Almost immediately, we happened across the Homosassa Springs Wildlife State Park, appearing incongruously alongside Rt 41 in a rather urbanized area. Figuring it was worth a quick look, we popped in and opted to take the short riverboat tour, heading out in the shadow of a neighboring motel and the bathers by the pool, not exactly what you’d expect. But Florida is like that, too touristy in many areas yet immediately leading into something exotic that, by all rights, should not exist so close to the interstates and snow cone stands. The boat ride netted no small number of waterfowl and at times appeared like a jungle cruise, but shortly we were dropped off at the other end of the channel and the main part of the park, which consisted of a small zoo-like section and the springs themselves.
Northern Florida sits atop a huge area of subterranean caverns, which serve as the drainage of the Okefenokee Swamp on the border of Georgia. In countless locations, these caverns open up to the surface as springs, which maintain a perpetual temperature of roughly 22°c (72°f.) They eventually carry out as rivers to the Gulf of Mexico, but the steady temperature attracts West Indian manatees (Trichechus manatus,) which will often follow the river to its spring source and hang out there when the weather and gulf waters have turned cold. In the case of Homosassa, one particular spring had been cordoned off and turned into a rehabilitation center for injured manatees, with a viewing area both above and below the water, and a small grandstand where people could view the periodic feedings.
We found ourselves at the side of this area as one specimen drifted up to the edge of the water, anticipating the introduction of herbage (mostly different kinds of lettuce and freshwater plants) that serve as their food. From a distance of no more than three meters, we watched and photographed the huge blob as it languished in the shallows, which led to a memorable exchange that we still relate to anyone rash enough to let us.
The Girlfriend was standing at the railing, hovering directly over the manatee with camera raised, motionless, waiting. After a bit, I finally inquired what she was anticipating from the somnolent and near-motionless mammal.
“I’m waiting for it to open its eyes,” she told me.

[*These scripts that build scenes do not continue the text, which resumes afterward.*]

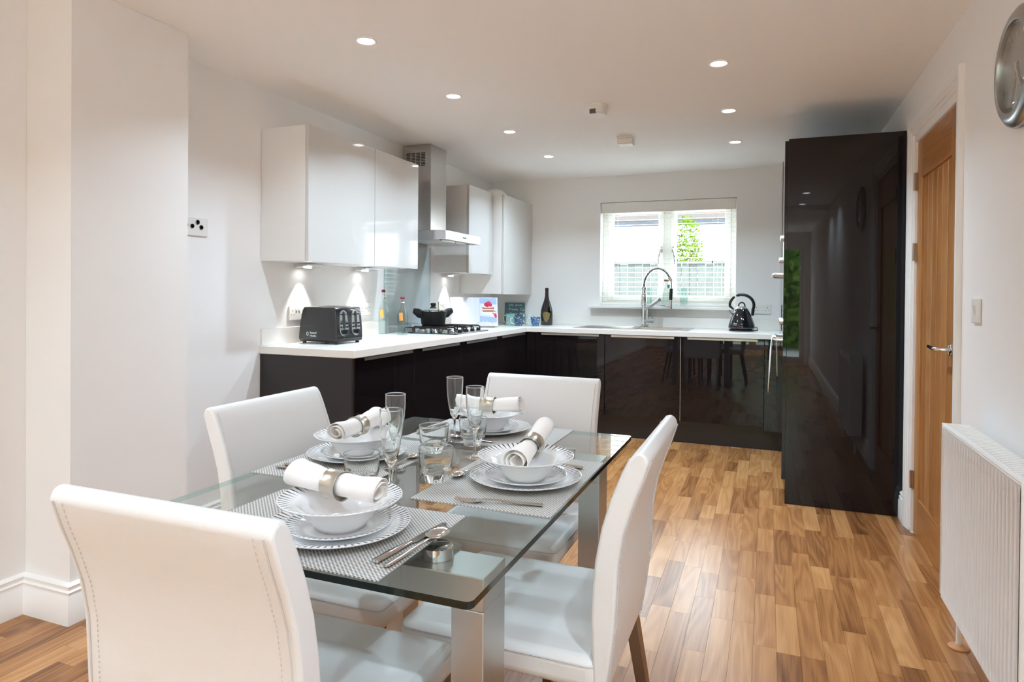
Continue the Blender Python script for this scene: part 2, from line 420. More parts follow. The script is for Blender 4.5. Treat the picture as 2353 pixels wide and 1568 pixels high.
# ------------------------------------------------------------------ room shell
WL, WR, YB, CE, YR = -2.59, .70, 6.06, 2.32, -4.3
PX, PY0, PY1 = -2.345, 1.617, 2.127           # chimney-breast style pier on the left wall
WX0, WX1, WZ0, WZ1 = -1.48, -.262, 1.10, 2.07   # kitchen window hole
DY0, DY1, DZ = 3.07, 3.90, 2.03               # door opening in the right wall

# floor staves
floor = struct('floor', MB().box(WL-.2, WR+.25, YR-.2, YB+.2, -.06, -.012), M['floor_base'])
def proj(p):
    d = Vector(p) - Vector((0, 0, CAM_H)); z = d.dot(FWD)
    return None if z < .3 else (1176.5 + F_PX*d.dot(R2)/z, PPY - F_PX*d.dot(U2)/z)
staves = []
row = 0; x = WL
while x < WR + .16:
    y = YR - random.random()*.4
    while y < YB:
        ln = random.choice((.26, .32, .38, .44, .5)) + random.uniform(-.03, .03)
        staves.append((x, min(x+.0745, WR+.2), max(y, YR), min(y+ln, YB))); y += ln
    x += .0752
def stave_score(s):
    c = [proj((xx, yy, 0)) for xx in s[:2] for yy in s[2:]]
    if any(p is None for p in c): return 0
    cx = sum(p[0] for p in c)/4; cyy = sum(p[1] for p in c)/4
    if not (-60 < cx < 2400 and 800 < cyy < 1640): return 0
    mx, my = (s[0]+s[1])/2, (s[2]+s[3])/2
    if mx > WR-.12 and my < 2.7: return 0
    right_side = mx > -.34 and 1.5 < my < 5.45
    left_bit = mx < -1.2 and my < 1.75
    under = -.95 < mx <= -.34 and 1.9 < my < 5.4 and cx > 930
    if not (right_side or left_bit or under): return 0
    if under and my > 2.8 and cx < 1370: return 0
    w = abs(c[2][0]-c[0][0]); h = abs(c[1][1]-c[0][1])
    return w*h + 1
order = sorted(range(len(staves)), key=lambda i: -stave_score(staves[i]))
near = [i for i in order[:300] if stave_score(staves[i]) > 0]; nset = set(near)
rest = MB(); rest_t = []
for i, s in enumerate(staves):
    t = random.random(); t = .5 + (t-.5)*abs(t-.5)*2 if random.random() < .45 else t
    if i in nset:
        mb = MB().box(s[0], s[1], s[2], s[3]-.0006, -.012, 0)
        o = obj('plank', mb, M['floor'], floor, fixn=False)
        o.data.attributes.new('tone', 'FLOAT', 'FACE').data.foreach_set('value', [t]*6)
    else:
        rest.box(s[0], s[1], s[2], s[3]-.0006, -.012, 0); rest_t += [t]*6
o = obj('plank', rest, M['floor'], floor, fixn=False, kind='stuff')
o.data.attributes.new('tone', 'FLOAT', 'FACE').data.foreach_set('value', rest_t)

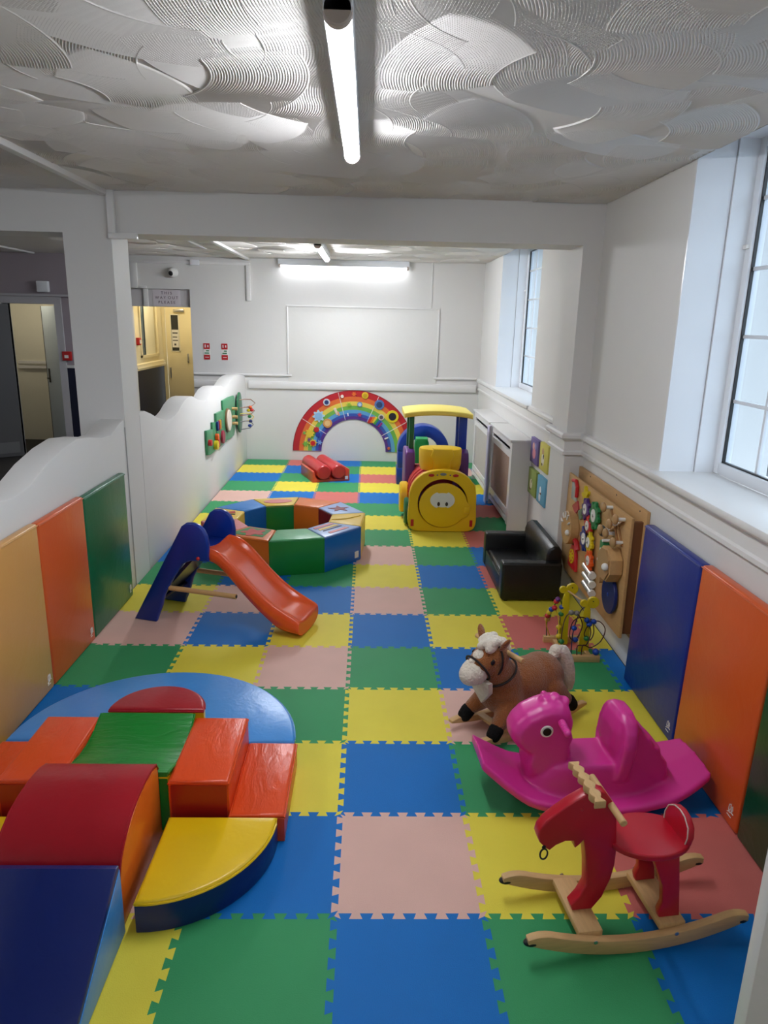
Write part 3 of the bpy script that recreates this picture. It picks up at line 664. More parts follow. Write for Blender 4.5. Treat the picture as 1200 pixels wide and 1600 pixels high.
# ------------------------------------------------------------------ red rocking moose
RED = mat('red_lacquer', (186, 18, 40), rough=.28, spec=.5, var=.03); 
MO = thing('rocking_moose', 'red wooden rocking moose on pale wood runners', 'rocking toy', (.94, -.005, 0), 7, local=True)
UZ = lambda a, b, t: (a, t, b)
def rocker_bar(u0, u1, k, h, n=36, tip=.02):
    us = [u0+(u1-u0)*i/n for i in range(n+1)]
    lo = [(u, k*u*u) for u in us]; hi = [(u, k*u*u+h*(1-.62*max(0, 1-min(i, n-i)/(n*.11))**2)) for i, u in enumerate(us)]
    return lo+hi[::-1]
for v in (-.125, .125):
    r = obj('runner', MB().prism(rocker_bar(-.36, .375, .56, .052), UZ, v-.014, v+.014, r=.005), WOOD, MO)
    for u in (-.345, .355):
        obj('rubber_cap', MB().ell((u, v, .56*u*u+.008), (.026, .016, .012)), BLACK, r)
    for u in (-.14, .13): obj('screw', MB().ell((u, v+math.copysign(.0145, v), .06), (.007, .002, .007)), STEEL, r)
obj('crossbar', MB().box(-.185, -.105, -.112, .112, .052, .076, r=.004), WOODY, MO)
obj('crossbar', MB().box(.085, .175, -.112, .112, .052, .076, r=.004), WOODY, MO)
head = [(-.286, .329), (-.305, .351), (-.313, .375), (-.308, .40), (-.29, .426), (-.255, .456), (-.213, .487), (-.167, .514), (-.133, .523), (-.104, .513), (-.075, .475), (-.058, .415), (-.051, .358), (-.045, .30), (-.045, .24), (-.053, .187), (-.075, .12), (-.106, .076),
        (-.172, .076), (-.178, .095), (-.152, .13), (-.135, .171), (-.142, .246), (-.15, .30), (-.16, .345), (-.172, .33), (-.186, .318), (-.193, .345), (-.221, .347), (-.25, .335), (-.27, .318)]
obj('head_and_foreleg', MB().prism(head, UZ, -.03, .012, r=.006, seg=3), RED, MO)
seat = [(.068+.145*math.cos(2*PI*k/36)*(1 if math.cos(2*PI*k/36) > 0 else .95), .103*math.sin(2*PI*k/36)) for k in range(36)]
obj('seat', MB().prism(seat, XY, .305, .327, r=.006, seg=3), RED, MO)
bk = [(-.066, 0), (-.07, .03), (-.06, .06), (-.032, .08), (0, .086), (.032, .08), (.06, .06), (.07, .03), (.066, 0)]
obj('backrest', MB().prism(bk, lambda a, c, t: (.175+t+c*.12, a, .322+c), -.011, .011, r=.005, seg=3), RED, MO)
obj('backrest_edge', MB().tube([(.1632+c*.12, a*.95, .322+c*.98) for a, c in bk], .0022, n=6), mat('worn_white', (210, 190, 180)), MO)
leg = [(.045, .308), (.135, .308), (.15, .20), (.165, .077), (.095, .077), (.09, .10), (.10, .13), (.09, .20)]
for v in (-.09, .065): obj('hind_leg', MB().prism(leg, UZ, v, v+.026, r=.005), RED, MO)
obj('handle', MB().cyl((-.083, -.115, .468), (-.083, .115, .468), .0115, n=16, r=.002), WOODY, MO)
an = []
for k in range(49):
    v = -.10+.20*k/48; an.append((v, .008+.010*abs(math.sin(v*78))))
pl = [(v, w) for v, w in an]+[(v, -w) for v, w in an[::-1]]
obj('antlers', MB().prism(pl, lambda a, c, t: (-.158+c*1.0, a, .520+t-abs(a)*.04), 0, .026, r=.003), WOODY, MO)
rg = MB().tube([(-.292+.012*math.cos(2*PI*k/20), -.036, .314+.019*math.sin(2*PI*k/20)) for k in range(20)], .0028, n=6, closed=True)
obj('nose_ring', rg, BLACK, MO)
obj('nostril', MB().ell((-.291, -.031, .335), (.007, .003, .007)), BLACK, MO)
obj('screw_plug', MB().ell((-.178, -.0305, .462), (.006, .002, .006)), RED, MO)

# ------------------------------------------------------------------ pink rocking animal
PK = plast('pink', (216, 52, 148), .32)
PT = thing('pink_rocker', 'bright pink moulded plastic rocking animal with seat', 'rocking toy', (1.03, .66, 0), 4, local=True)
b = MB(); rings = []; N = 26
for i in range(N+1):
    u = -.475+.95*i/N; s = u/.475
    zb = .5*u*u*(1.25 if u < 0 else 1.0)+.0
    if u < -.3: zb += (-.3-u)*.25
    wd = .178*(1-max(0, abs(s)-.5)**1.5*1.15) if u < 0 else .19*(1-max(0, abs(s)-.6)**1.5*1.2)
    th = .042
    rings.append([(u, -wd, zb+.012), (u, -wd*.93, zb), (u, -wd*.5, zb), (u, wd*.5, zb), (u, wd*.93, zb), (u, wd, zb+.012), (u, wd, zb+th-.008), (u, wd*.93, zb+th), (u, 0, zb+th+.012), (u, -wd*.93, zb+th), (u, -wd, zb+th-.008)])
b.loft(rings)
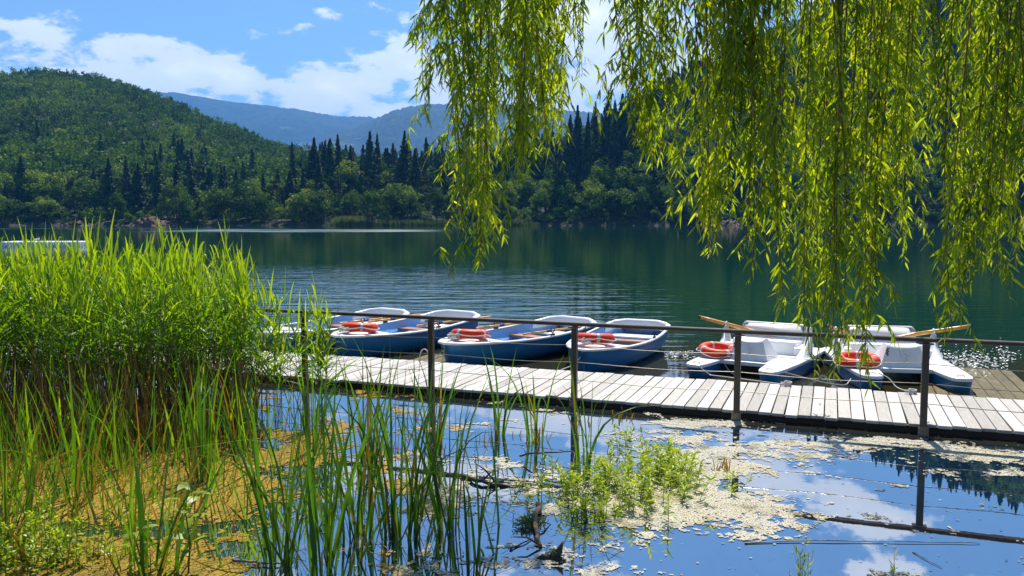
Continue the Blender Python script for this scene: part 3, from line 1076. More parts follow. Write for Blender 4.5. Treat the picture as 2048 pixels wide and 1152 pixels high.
m_reflect = plain('grey_reflective_band', (.48, .47, .44), .4, .1)
m_rope = plain('pale_rope', (.55, .53, .50), .85, .2, 20)
BL, BB = 3.5, .68


def hb(y):
    """gunwale half-breadth; y=0 at the stem"""
    u = y / BL
    v = BB * (1 - max(0, 1 - u / .62) ** 2.5) ** .62 if u < .62 else BB * (1 - .16 * ((u - .62) / .38) ** 2)
    if u > .93:
        q_ = (u - .93) / .07
        v *= (1 - .35 * q_ ** 2.2)
    return max(v, .035)


def sheer(y):
    u = y / BL
    return .36 + .055 * max(0, (u - .45) / .55) ** 2 * 2.2 + .03 * max(0, (.45 - u) / .45) ** 2


def section(y, n, off=0.0, zb=None, ztop=None):
    b_, zt = max(hb(y) - off, .012), sheer(y) if ztop is None else ztop
    u = y / BL
    zk = -.12 + .07 * max(0, (.18 - u) / .18) ** 2 + .10 * max(0, (u - .85) / .15) ** 2
    if zb is not None: zk = zb
    a = np.linspace(-1, 1, n)
    s = np.abs(a)
    x = np.sign(a) * b_ * np.sin(np.minimum(s * 1.0, 1) * math.pi / 2) ** .72 * (.90 + .10 * s)
    z = zk + (zt - zk) * s ** 2.3
    rake = .16 * (1 - (z - zk) / max(zt - zk, .01)) * max(0, 1 - u / .25) ** 1.5
    return np.column_stack([x, np.full(n, y) + rake, z])


def make_rowboat(label):
    o = thing('rowing_boat', label, 'rowing boat', group='blue rowing boats moored at the jetty')
    ys = np.concatenate([np.linspace(0, .5, 8), np.linspace(.65, 3.1, 13), np.linspace(3.2, BL, 8)])
    m_ = MB()
    m_.loft(np.array([section(y, 25) for y in ys]), 0, False, True, True)
    m_.build('hull', m_blue, o)
    # inner skin
    m_ = MB()
    yi = ys[(ys > .10) & (ys < BL - .04)]
    m_.loft(np.array([section(y, 25, .045, .055 + .14 * max(0, (.7 - y) / .7)) for y in yi]), 0, False, False, True, flip=True)
    m_.build('liner', m_inside, o)
    # gunwale: one white rolled edge all the way round
    side = [np.array([hb(y) + .008, y, sheer(y)]) for y in ys]
    loop = [np.array([-p[0], p[1], p[2]]) for p in side[::-1]][:-1] + side
    loop = loop + [np.array([x, BL + .012, sheer(BL)]) for x in np.linspace(hb(BL) * .7, -hb(BL) * .7, 6)]
    m_ = MB(); m_.tube(np.array(loop), .038, 8, closed=True, sq=(.85, .6)); m_.build('gunwale', m_white, o)
    # foredeck
    m_ = MB()
    yf = np.linspace(.02, .95, 10)
    m_.loft(np.array([np.column_stack([np.linspace(-1, 1, 7) * max(hb(y) - .02, .01), np.full(7, y), sheer(y) - .002 + .02 * (1 - np.linspace(-1, 1, 7) ** 2)]) for y in yf]), 0, flip=True)
    w = hb(.95) - .05
    m_.box((0, .955, sheer(.95) - .07), (2 * w, .02, .15))
    m_.build('foredeck', m_white, o)
    # white stern coaming, arched
    m_ = MB()
    xs = np.linspace(-1, 1, 21)
    rings = []
    for off, dz in ((.0, 0.0), (.004, 1.0), (.05, 1.0), (.075, .0), (.085, -.9)):
        row = []
        for x in xs:
            e = abs(x)
            yy = BL - .01 - off if e < .72 else BL - .01 - off * (1 - (e - .72) / .28 * .6) - .55 * ((e - .72) / .28) ** 1.3
            xx = np.sign(x) * min(hb(min(yy + off, BL)) - off * .8 * (e > .6), .62) if e > .72 else x / .72 * (hb(BL) * .98)
            if e > .72:
                xx = np.sign(x) * (hb(yy) - off * .8 + .0)
            hgt = .042 * (1 - max(0, (e - .55) / .45) ** 2)
            zz = sheer(min(yy, BL)) + .01 + (hgt * dz if dz >= 0 else .16 * dz)
            row.append((xx, yy, zz))
        rings.append(row)
    m_.loft(np.array(rings), flip=True)
    m_.build('stern_coaming', m_white, o)
    # seats
    for y0, y1, zz, mm in ((1.28, 1.52, .255, m_var), (2.25, 2.50, .255, m_var), (2.88, 3.3, .245, m_white)):
        m_ = MB()
        w0, w1 = hb(y0) - .075, hb(y1) - .075
        m_.prism([(-w0, y0), (w0, y0), (w1, y1), (-w1, y1)], zz - .028, zz, bev=.006)
        if mm is m_var:
            m_.box((0, (y0 + y1) / 2, zz * .5), (.5, .04, zz - .06))
        m_.build('seat', mm, o)
    m_ = MB()
    for x in (-.22, 0, .22):
        m_.box((x, 1.9, .078), (.2, 1.5, .014))
    m_.build('floor_boards', m_inside, o)
    for sx_ in (-1, 1):
        y = 1.98
        x = sx_ * (hb(y) - .005)
        m_ = MB()
        m_.box((x, y, sheer(y) + .03), (.035, .10, .03))
        m_.tube([(x, y, sheer(y) - .05), (x, y, sheer(y) + .06)], .011, 6)
        m_.tube([(x, y - .035, sheer(y) + .14), (x, y - .045, sheer(y) + .09), (x, y, sheer(y) + .055), (x, y + .045, sheer(y) + .09), (x, y + .035, sheer(y) + .14)], .010, 6)
        m_.build('oarlock', m_black, o)
    m_ = MB()
    a = np.linspace(0, 6.28, 13)[:-1]
    m_.tube(np.column_stack([0 * a, -.005 + .035 * np.cos(a), sheer(0) - .12 + .035 * np.sin(a)]), .007, 5, closed=True)
    m_.build('bow_ring', m_black, o)
    return o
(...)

“They are open,” I pointed out, not without amusement. And they’re open in this pic, as abstract as it is – that’s one eye showing just right of center frame, the dark dimple in that textured skin. The manatee is just beneath the surface of the water with its nostrils projecting above, since they’re air-breathers like dolphins and sea lions, and the water level can just barely be discerned by the color difference in the skin. Manatees don’t need big eyes – they barely need eyes at all – but they’re certainly proportionally much smaller for the head and body size than most mammals. It was an honest misimpression, but a funny one.